Istituti tecnici: chi li difende e chi li attacca. La diatriba politica
Liceo o Istituto tecnico? Cosa è meglio, quale istituto offre più sbocchi nel lavoro?
Polemiche e opinioni divergenti tra la destra e la sinistra italiana. È un topos della destra, un argomento dialettico e retorico, quello che la sinistra contemporanea dai suoi salotti guardi esclusivamente ai licei e sulla scuola si dimentichi dei figli dei ceti popolari e delle loro necessità lavorative.
” In un mondo in cui è stato detto che se avessi scelto il liceo avresti avuto un grande sbocco nella tua vita, e se invece avessi scelto un istituto tecnico avresti avuto opportunità minori, dimentichiamo che in questi istituti, e qui parliamo del tecnico agrario, c’è una capacità di sbocco professionale molto più alta di altri percorsi, questo è il liceo”.
Ha detto Giorgia Meloni che si è diplomata con 60 sessantesimi all’Istituto professionale alberghiero Amerigo Vespucci di Roma, dove ha frequentato l’indirizzo linguistico.

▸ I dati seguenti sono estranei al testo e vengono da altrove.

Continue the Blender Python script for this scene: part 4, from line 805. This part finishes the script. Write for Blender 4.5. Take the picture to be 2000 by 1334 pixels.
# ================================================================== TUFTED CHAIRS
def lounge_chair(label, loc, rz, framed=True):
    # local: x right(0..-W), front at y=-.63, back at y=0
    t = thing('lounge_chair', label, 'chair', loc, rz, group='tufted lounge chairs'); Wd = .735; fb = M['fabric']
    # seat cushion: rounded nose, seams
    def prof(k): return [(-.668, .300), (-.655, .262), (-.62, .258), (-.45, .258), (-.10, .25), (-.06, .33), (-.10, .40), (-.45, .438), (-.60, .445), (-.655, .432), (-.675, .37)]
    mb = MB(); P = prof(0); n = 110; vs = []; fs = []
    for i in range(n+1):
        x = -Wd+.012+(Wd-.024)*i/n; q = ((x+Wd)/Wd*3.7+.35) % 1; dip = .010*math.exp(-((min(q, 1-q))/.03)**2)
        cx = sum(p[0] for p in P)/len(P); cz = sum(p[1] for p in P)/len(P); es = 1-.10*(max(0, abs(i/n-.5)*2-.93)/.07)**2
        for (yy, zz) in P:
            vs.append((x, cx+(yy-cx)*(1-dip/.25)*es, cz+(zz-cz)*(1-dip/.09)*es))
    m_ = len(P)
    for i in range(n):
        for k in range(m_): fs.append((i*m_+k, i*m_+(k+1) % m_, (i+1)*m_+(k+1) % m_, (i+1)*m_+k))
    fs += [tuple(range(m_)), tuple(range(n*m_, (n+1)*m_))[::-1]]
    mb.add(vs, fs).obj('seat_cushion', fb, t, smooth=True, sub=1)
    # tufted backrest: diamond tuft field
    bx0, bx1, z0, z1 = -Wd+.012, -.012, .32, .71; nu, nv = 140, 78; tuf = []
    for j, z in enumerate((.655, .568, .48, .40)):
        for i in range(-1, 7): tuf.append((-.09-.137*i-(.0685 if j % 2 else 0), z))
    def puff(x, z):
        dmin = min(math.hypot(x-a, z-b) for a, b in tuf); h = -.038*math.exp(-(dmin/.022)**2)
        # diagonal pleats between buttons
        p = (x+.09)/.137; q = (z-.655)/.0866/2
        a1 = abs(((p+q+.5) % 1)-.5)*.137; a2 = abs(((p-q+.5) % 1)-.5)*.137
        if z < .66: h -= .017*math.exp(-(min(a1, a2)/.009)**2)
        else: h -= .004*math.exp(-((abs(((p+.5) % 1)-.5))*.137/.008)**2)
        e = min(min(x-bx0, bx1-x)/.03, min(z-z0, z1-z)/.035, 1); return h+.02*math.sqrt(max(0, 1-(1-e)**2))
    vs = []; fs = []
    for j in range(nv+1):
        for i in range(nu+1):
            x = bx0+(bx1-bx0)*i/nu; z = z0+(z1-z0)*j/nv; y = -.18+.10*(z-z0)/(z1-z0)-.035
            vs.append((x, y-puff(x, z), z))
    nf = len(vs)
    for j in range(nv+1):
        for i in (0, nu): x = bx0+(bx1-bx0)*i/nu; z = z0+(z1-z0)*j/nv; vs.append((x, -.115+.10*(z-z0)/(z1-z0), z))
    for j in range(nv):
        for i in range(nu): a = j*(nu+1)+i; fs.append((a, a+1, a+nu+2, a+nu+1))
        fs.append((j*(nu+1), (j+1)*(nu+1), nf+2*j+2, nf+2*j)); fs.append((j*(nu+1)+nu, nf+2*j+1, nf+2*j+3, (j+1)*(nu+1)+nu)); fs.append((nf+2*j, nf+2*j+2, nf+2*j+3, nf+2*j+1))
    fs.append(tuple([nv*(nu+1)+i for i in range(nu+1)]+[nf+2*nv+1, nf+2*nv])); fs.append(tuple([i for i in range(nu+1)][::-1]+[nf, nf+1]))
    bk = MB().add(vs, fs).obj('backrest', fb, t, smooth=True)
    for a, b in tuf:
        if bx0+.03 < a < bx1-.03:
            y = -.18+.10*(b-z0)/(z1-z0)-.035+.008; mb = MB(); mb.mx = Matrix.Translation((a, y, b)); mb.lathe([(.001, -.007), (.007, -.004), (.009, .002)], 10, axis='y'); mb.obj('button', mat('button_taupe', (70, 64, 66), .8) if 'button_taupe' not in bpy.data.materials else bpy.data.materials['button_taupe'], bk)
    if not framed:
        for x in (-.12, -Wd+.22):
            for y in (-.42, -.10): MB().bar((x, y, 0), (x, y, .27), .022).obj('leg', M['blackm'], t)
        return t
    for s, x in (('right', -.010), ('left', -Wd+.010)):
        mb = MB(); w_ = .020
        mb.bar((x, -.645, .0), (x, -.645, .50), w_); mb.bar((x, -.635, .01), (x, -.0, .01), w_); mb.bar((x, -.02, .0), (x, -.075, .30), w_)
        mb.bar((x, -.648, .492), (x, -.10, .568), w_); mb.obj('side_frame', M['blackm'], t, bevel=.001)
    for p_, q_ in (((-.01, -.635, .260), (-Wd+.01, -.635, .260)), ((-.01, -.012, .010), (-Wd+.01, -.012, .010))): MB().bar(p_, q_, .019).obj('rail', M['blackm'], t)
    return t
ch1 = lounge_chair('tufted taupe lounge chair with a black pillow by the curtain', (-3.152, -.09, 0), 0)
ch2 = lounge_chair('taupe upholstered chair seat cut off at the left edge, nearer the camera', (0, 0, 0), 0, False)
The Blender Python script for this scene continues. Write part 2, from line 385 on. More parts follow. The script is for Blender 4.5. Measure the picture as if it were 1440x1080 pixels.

“In Italia in questi anni è stato un po’ distrutto quello che era l’istituto tecnico – ha detto a sua volta la ministra Santanchè -. Abbiamo avuto una sinistra che ha invogliato i giovani a fare i licei. Questo governo vuole invece mettere al centro le scuole tecniche”.
La liceizzazione dell’Italia moderna fu opera della Riforma Moratti. Era il 2003 ed il ministro per l’Istruzione nel Governo Berlusconi bis era Letizia Moratti. Due anni più tardi, la legge portò a quota otto i licei esistenti all’interno della riconosciuta organizzazione tripartita della scuola italiana (licei, istituti tecnici e istituti professionali). Al Classico, allo Scientifico e all’Artistico, la “Moratti” ne aggiunse cinque: il Liceo economico, il Musicale, il Tecnologico, il Liceo delle scienze umane e il Coreutico. Fu una netta separazione tra istruzione alta da una parte e tecnico-professionali dall’altra. Non a caso, la Riforma Moratti (che abolì la Legge Berlinguer di sole tre stagioni precedente) fu fortemente criticata dalla stessa Confindustria, che vedeva marginalizzata l’istruzione tecnica e professionale.
Premiando gli studenti di un Istituto agrario (un tecnico), Meloni e Santanchè parlano in verità di entrambi gli indirizzi scolastici che, per fama, “costruiscono giovani per il lavoro”.
Ma la riforma Gelmini ) ispirò un taglio delle ore degli insegnamenti “di indirizzo” negli istituti tecnici e professionali. Per esempio, la materia “Tecnologie e disegno” ha visto ridurre di un terzo le ore di lezione nei tecnici e, conseguentemente, le relative cattedre e il personale docente.
E così, è un dato di fatto che gli istituti tecnico-professionali sono usciti dai radar delle famiglie per la scelta scolastica dopo i tre anni di medie. In particolare, le iscrizioni agli istituti professionali dal 2003 (Riforma Moratti, appunto) al 2019 si sono dimezzate passando dal 27,4 per cento del totale al 14,4 per cento. Gli istituti tecnici hanno perso sette punti percentuali, ma nelle ultime stagioni sono tornati a richiamare alunni: oggi accolgono un terzo degli studenti del Paese.
Nell’ultimo anno si è iscritto a un istituto professionale il 12,1 per cento dei quattordicenni: un adolescente su otto.
Con Draghi premier la scuola che porta al lavoro si è affidata alle inedite e voluminose risorse del Piano nazionale di ripresa e resilienza (Pnrr).
Ecco dunque che il diktat della sinistra che vuole “ licealizzare tutto” non regge.
Ma il dibattito resta ancora aperto.